You cannot divorce Christian symbolism from the Christian community.  For example, you cannot say the cross is about solidarity with the suffering, thus we must work against policies that increase the suffering of the oppressed.  Doing this subjugates the Church to the state and feeds into the belief that religious symbols, bodily practices, and communities of discipleship are separable.  It turns the Church into "religion."   

"Religion is a universal essence detachable from particular ecclesial practices, and as such can provide the motivation necessary for all citizens of whatever creed to regard the nation-state as their primary community, and thus produce peaceful consensus.  As we have seen, religion as a trans-historical phenomenon separate from politics is a creation of Western modernity designed to tame the Church."

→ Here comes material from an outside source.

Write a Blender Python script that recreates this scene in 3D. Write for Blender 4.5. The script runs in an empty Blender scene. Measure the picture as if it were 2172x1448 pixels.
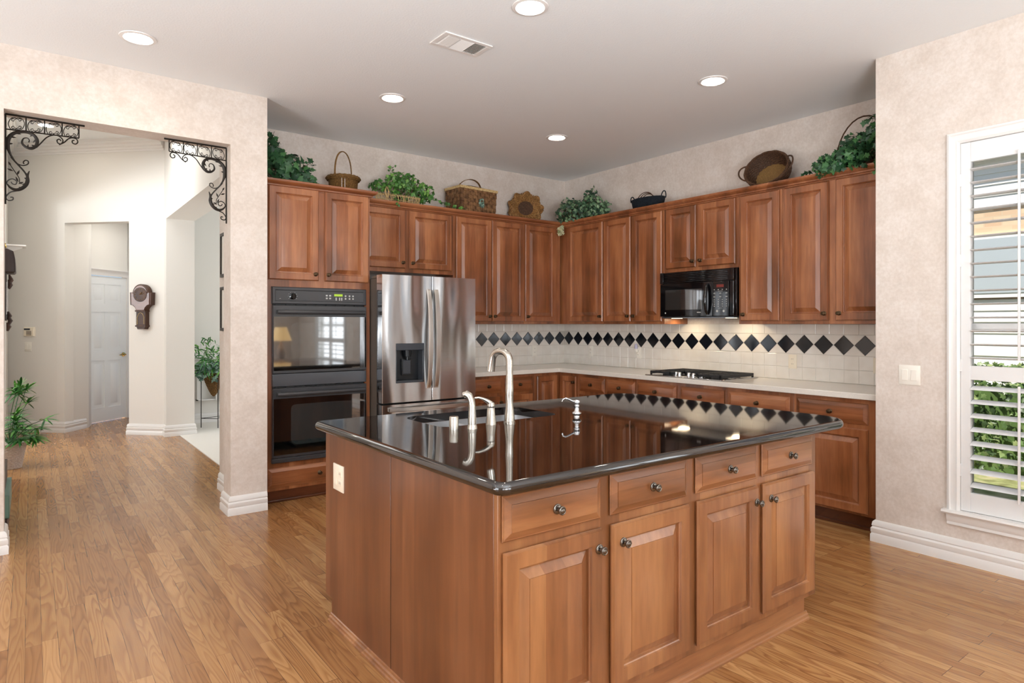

Tough stuff to swallow.  Let's digest this and then I'll move onto the "now what" question.  So what is the role of the Church in the public?  I'll give you a hint: The Church is the Public.




1. a reader left...
Monday, 12 July 2004 12:37 pm

Jennifer:

I'm not sure if I have the right answer to your question, but I began very seriously to consider this question in my social justice class at Loyola. On the one hand there was John Rawls' *The Law of Peoples* and the role of public reason and comprehensive doctrine. Then there was Alistair Macintyre's *Whose Reason? Which Justice?* and the role of pluralism and conceptions of rationality and justice (the paper is here, and I've not carefully reread it, so I'm not sure if my position would still be exactly the same in all respects to what I wrote then).

I agree with you that the Church loses much of who it is if it capitulates to a public paradigm which alters its own beliefs. But I'm not sure what you will be emphasizing with regard to the Church is the Public, so I don't know yet whether I can offer my agreement there.

If, as I think you will do, you are intending to put the Church, as itself, out into the public venue and argue against its marginalization, then, I'm likely in large agreement with you. (And, if I have a sense of your thought on these things from reading your blog over these months, I think I will be in large agreement with where you're going, quibbling, as is my habit but is no reflection on your argument, with some of the details.

Clifton D. Healy [chealy5@yahoo.com]


2. Geoff Holsclaw left...
Monday, 12 July 2004 3:00 pm

these are great questions. just not enough time to jump in right now. btw, i just finished theopolitical imagination, and loved it.